Friday, June 18, 2010

Broward 2035 Long Range Transport Plan

This was a presentation from the Broward County Metropolitan Planning Organization done at the Wilton Manors Town Hall on Tuesday night this week.

If you look at a map of the county, it is obvious that Broward County is built up.  The area that is not built up in the actual county is either water, the Everglades National Park, or the Seminole Reservations out in the middle of the state.  What we end up having when a new development goes up is that an old one needs to come down. 

All of these people need to go places and not everyone can or wants to live next to their office.  Investment in new roads is prohibitively expensive so the county will try to concentrate on creative use of existing infrastructure.  The plan is to create gateway hubs to get into the existing transportation system.  As people begin to use that transit system, the implication is that more links can and will be built where they are needed.
Money for transit and infrastructure comes from gas taxes and federal income taxes. 

The current thought is to put buses in their own dedicated lanes.  While I am strongly in favor of buses feeding rail links I am reading that last statement and seeing a contradiction.  The county has realized that it is "prohibitively expensive" to build and widen new roads.  If you widen the existing roads, you have to pay the property owners along the main streets for the land taken away.   It may even mean that businesses will end up closing, and it will end up being commercial and industrial properties that will bear the brunt of this decision since they are on the main feeder routes like SR 7/US 441 or Oakland Park Boulevard to name just two.  Assuming that everyone agrees and that the business owners will sell off their front parking lots so you can widen Oakland Park Boulevard with another lane, dedicated to buses only, you won't necessarily stop any more people from driving the road, although some may take the buses.  The dedicated lane implies that you can't drive on it if you're in a private vehicle, I assume except to turn at an intersection. 

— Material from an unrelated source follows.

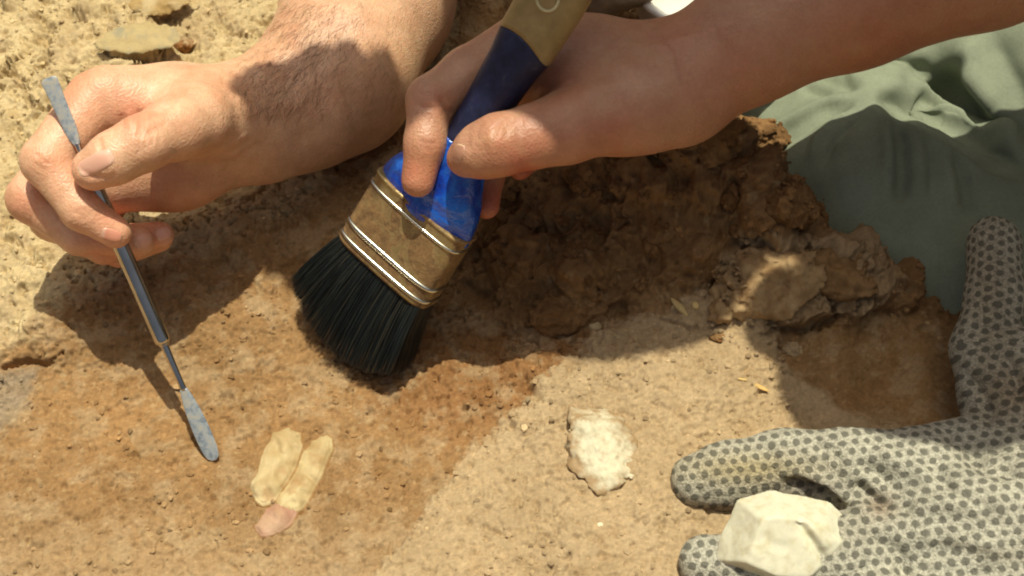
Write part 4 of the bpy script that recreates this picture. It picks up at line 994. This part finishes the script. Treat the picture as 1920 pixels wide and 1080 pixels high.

Another option was that there would be the use of Rapid Buses where bus has control of stop lights on main routes.  This seems like a better option to me as the buses snarl traffic as it is.  The way it would be done is that the buses would have a MIRT system that trips the emergency responder sensor system at the intersection and counts down the light faster or immediately so that the green comes sooner.  The presenter admitted that the best place to be in that case would be behind the bus if the road is clogged.

The bus routes will feed East to West to Dixie Highway and the new FEC High Speed Rail corridor that is planned.  This makes a lot of sense, buses feeding the rail corridor so that people can take the train to the stop and hop on a shuttle to get to their office down the road.  The bus routes on Oakland Park Boulevard and State Route 7 carry 4 times more people currently than the number of people who use Tri Rail on average.  The traffic on those routes are the highest volume in the transit system.  Oakland Park Boulevard with 3.2 million dollars in improvements at Andrew, Dixie Highway and Federal Highway will recieve new transportation hubs where people can cross from one mode to the other - bus route to route or train to bus for example. 

Anyone who lives in Wilton Manors knows that we live in a walkable neighborhood.  Assuming that we don't get hit by a car crossing Wilton Drive, we can get to most places in the central business district without excessive auto use.  A statistic that was stated was that Wilton Manors has one of highest proportion of pedestrians in state.  Adding the FEC light rail commuter line will certainly add to that as well as enhancing and revitalizing the businesses on Dixie Highway.  It will give us more places to walk to and continue our conversion into a textbook model of New Urbanist excellence.

In planning the transit corridors, the most important principal was to protect neighborhoods and to use transit to enhance them.  This is intended to be a systemic, long term and holistic approach, where the planning will look at where people walk within five min walk radius.  The land use plan for Dixie Highway in Wilton Manors was one of first that the planners looked at.  The land use plan is intended to encourage transit use on the Dixie corridor and the FEC.  This is a different corridor than Tri Rail which seems to serve the businesses just off of I-95.  The strategies are intended to promote transit and pedestrian oriented development.

The closing comment was "Planning preceeds future investment".  If you lay out your plan correctly, people will find it makes sense to use the area.   You won't end up with a deserted Wilton Drive or have Dixie Highway as gloomy as it is now. 

If you build it, they will come.  We will have our own field of dreams if things work out right.  We who live in Wilton Manors know it is a special place, with links everywhere we need to go.  Hopefully with vision and a lot of hard work, we can make it even better.  Luckily the Broward MPO has realized the gem we have here and are willing to help.